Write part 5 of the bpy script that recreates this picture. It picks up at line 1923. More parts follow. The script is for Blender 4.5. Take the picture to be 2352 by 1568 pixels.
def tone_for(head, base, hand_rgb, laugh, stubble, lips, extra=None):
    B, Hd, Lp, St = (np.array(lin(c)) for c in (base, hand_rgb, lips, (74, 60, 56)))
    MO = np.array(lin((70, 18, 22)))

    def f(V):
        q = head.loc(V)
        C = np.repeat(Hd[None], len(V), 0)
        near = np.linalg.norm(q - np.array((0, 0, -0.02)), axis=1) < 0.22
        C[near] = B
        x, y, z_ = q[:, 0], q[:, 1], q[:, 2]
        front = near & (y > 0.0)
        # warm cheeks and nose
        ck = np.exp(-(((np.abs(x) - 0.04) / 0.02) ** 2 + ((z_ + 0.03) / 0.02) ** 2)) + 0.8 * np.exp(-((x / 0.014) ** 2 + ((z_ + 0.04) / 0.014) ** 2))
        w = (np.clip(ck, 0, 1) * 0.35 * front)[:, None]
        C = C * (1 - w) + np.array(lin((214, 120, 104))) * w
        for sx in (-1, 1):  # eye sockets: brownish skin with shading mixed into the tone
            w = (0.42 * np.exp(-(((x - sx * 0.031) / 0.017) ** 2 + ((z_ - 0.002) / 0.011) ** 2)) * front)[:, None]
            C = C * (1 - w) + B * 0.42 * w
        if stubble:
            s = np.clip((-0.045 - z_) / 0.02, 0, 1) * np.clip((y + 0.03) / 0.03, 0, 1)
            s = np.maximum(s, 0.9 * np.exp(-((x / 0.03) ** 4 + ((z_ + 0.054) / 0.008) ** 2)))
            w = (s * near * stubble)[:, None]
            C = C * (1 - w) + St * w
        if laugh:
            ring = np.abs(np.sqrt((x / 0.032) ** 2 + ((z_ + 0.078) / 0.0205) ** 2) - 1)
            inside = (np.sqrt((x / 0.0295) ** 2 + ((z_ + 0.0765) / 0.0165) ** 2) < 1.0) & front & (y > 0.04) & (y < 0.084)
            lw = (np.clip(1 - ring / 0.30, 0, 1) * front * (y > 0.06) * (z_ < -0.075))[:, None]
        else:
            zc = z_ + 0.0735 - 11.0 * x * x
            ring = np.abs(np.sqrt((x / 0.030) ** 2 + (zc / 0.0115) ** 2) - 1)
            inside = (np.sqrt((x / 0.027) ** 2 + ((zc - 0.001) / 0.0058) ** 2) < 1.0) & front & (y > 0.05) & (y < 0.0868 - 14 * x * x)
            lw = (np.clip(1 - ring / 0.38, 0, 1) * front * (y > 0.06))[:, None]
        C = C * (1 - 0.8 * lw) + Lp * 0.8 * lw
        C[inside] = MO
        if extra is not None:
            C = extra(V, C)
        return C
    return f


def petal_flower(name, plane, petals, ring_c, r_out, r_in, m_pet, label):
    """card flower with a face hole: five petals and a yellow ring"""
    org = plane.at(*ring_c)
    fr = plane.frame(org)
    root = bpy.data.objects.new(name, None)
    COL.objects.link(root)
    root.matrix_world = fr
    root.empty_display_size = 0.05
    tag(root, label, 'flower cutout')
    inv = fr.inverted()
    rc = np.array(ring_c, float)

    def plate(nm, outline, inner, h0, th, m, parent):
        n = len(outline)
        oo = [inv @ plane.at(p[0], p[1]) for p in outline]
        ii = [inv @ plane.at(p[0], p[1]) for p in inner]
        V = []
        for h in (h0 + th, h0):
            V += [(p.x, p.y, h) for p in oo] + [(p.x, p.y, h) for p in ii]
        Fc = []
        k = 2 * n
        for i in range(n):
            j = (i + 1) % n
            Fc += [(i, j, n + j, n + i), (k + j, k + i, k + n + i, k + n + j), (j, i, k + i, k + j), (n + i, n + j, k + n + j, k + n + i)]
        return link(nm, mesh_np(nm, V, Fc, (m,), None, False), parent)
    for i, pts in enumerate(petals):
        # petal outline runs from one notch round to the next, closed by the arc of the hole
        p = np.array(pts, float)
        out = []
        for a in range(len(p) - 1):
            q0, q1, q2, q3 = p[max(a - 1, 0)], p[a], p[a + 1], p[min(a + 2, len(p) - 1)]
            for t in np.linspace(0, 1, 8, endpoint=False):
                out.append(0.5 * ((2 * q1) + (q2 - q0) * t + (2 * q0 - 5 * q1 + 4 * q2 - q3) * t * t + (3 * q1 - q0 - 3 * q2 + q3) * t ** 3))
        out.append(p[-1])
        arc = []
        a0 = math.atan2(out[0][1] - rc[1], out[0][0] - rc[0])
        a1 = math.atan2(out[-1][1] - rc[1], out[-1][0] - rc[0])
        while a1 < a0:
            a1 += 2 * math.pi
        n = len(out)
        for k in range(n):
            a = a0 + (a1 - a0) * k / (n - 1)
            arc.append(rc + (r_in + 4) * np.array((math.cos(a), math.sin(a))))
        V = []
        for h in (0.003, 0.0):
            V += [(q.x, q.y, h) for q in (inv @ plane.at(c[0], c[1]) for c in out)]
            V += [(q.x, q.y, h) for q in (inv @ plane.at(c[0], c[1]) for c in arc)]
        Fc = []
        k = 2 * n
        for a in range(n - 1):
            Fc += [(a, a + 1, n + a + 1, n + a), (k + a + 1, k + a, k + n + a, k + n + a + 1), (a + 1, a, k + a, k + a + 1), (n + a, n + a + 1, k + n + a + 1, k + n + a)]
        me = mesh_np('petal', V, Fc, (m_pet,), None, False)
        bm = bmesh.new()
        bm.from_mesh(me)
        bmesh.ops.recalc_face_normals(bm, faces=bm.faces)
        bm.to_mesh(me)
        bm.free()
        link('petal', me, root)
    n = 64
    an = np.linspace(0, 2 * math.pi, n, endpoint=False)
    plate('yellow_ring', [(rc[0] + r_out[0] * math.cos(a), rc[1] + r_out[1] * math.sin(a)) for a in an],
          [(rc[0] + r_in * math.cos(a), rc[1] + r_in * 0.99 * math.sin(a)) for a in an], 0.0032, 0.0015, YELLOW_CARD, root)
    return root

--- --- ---

:: Stated goal ::
Return exactly the lines that run from the top of the listing above to the line containing "MO = np.array(lin((70, 18, 22)))", please, keeping both end lines and leaving out everything else.

:: Solution for this exercise ::
Write part 5 of the bpy script that recreates this picture. It picks up at line 1923. More parts follow. The script is for Blender 4.5. Take the picture to be 2352 by 1568 pixels.
def tone_for(head, base, hand_rgb, laugh, stubble, lips, extra=None):
    B, Hd, Lp, St = (np.array(lin(c)) for c in (base, hand_rgb, lips, (74, 60, 56)))
    MO = np.array(lin((70, 18, 22)))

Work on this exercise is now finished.